"Günümüz fotoğraf sanatı üzerine ne düşünüyorsunuz?" Cevap sözünü hiç sakınmadan konuşan Ara Güler ustadan gelsin: "Fotoğrafın sanat olduğuna inanmıyorum. Hiçbir şey olmayan kendilerini fotoğraf ile sanatçı kılıyorlar. Ama aslında fotoğrafçı bile değiller. Ha burnunu çekmiş, ha kuyudan su çekmiş, ha fotoğraf çekmiş, aynı şey. Onlar neyi çektiklerini bilmiyorlar. Çeke çeke ıstırap çekiyorlar." (Hülya Küpçüoğlu röportajından)
***
Ara Güler ne güzel ve nasıl çarpıcı bir hamleyle veda etti dünya hayatına!.. Yıllar boyu çevresini sarmış solcu kisveli tüccarları ve ecnebi ruhlu "sanatçı" tayfasını bir çırpıda sırtından atıverdi.
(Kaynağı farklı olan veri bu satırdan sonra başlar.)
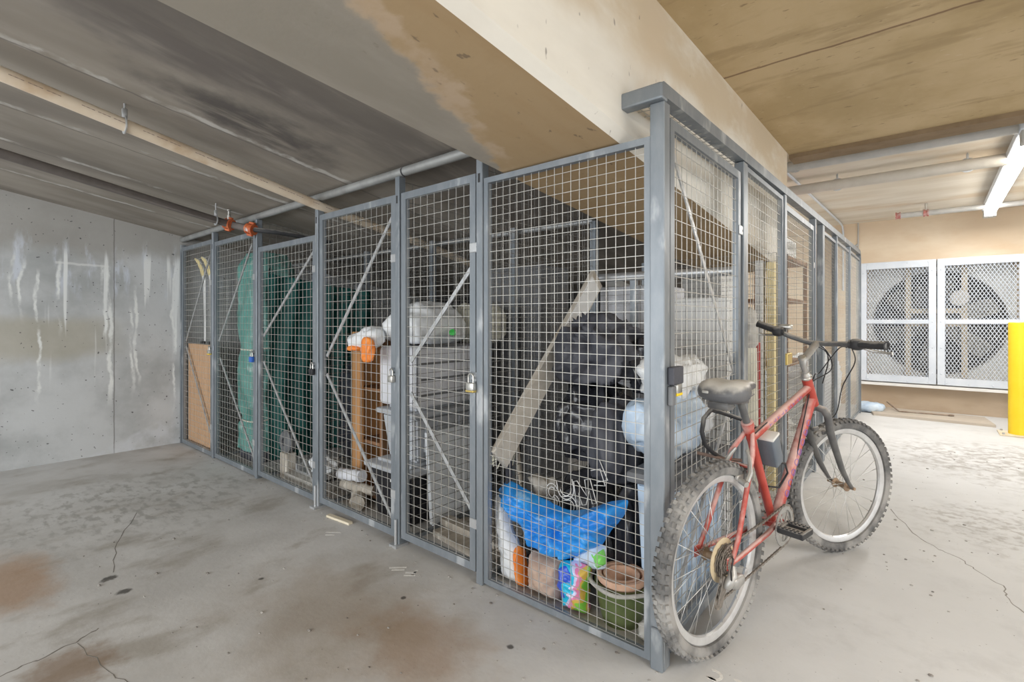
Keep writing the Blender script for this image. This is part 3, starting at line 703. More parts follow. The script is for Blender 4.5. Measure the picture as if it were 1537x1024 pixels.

Halkçı değildi, düpedüz halktandı çünkü.
***
Sonbahar tedirgin aşklar, şiddetli özlemler mevsimidir. Sevenlerin içini
akşamüstü melankolilerini andıran bir duygu sarar. Eh, yalan da değil! Bütün bir yılı bir güne benzetsek,
güz elbette akşamüstüdür.
***
Bu notları
İstanbul'a bir buçuk saat mesafede
ormanlık alan içindeki bir çay bahçesinde yazıyorum. Orman diyorum da, ağaç örtüsünün arasında iki, üç katlı evler yükseliyor. Ama son yıllarda
gözlerimizi fotoğraf makinesi gibi kullanıyoruz. Tam karşıda sıvası çekilmemiş bir inşaat mı yükselmiş? Hemen biraz ilerdeki çöp konteynırı haftalardır boşaltılmamış mı? Onları "
kadraj"ın dışında bırakıyoruz. Hah, şimdi işler yolunda!
Kadraj gitgide daralıyor ama idare ettiği kadar! Şimdilik hava direniyor. Hava hâlâ orman kokuyor. Birbirimize "hava tertemiz, ne güzel değil mi?" diye soruyor ve başlarımızla onaylıyoruz.
***
Meğer geçen seferki notlarımda hata yapmışım! Antep'te "
analı kızlı çorbası" içtiğimiz yazmışım... Oysa bu yemek yörede çorba sayılmazmış ve "akıtmalı ekşili köfte" gibi adlarla anılırmış. Fakat bir nokta var ki, onu da bir kez daha öğrenmiş oldum:
Sosyal medya erkeklerin hoyratlık ve boş kabadayılık sahası... Hanımlar yemeğin yapılışını tatlı tatlı anlatırken erkekler arasında yüz yüze baksak, asla söyleyemeyecekleri lafları art arda saydıranlar, "adını bilmediği yemeği yazan hıyar" diyenler, "ağzıma bir tane çarpılması" gerektiğini yazanlar oldu. "Hop, yavaş! Biraz nezaket..." denilince, "bunun neresi kabalık" diyerek üste çıkmalar, vd.
Bu arada, aklım hâlâ salaş bir yerde yediğim leziz nohutlu dürümde!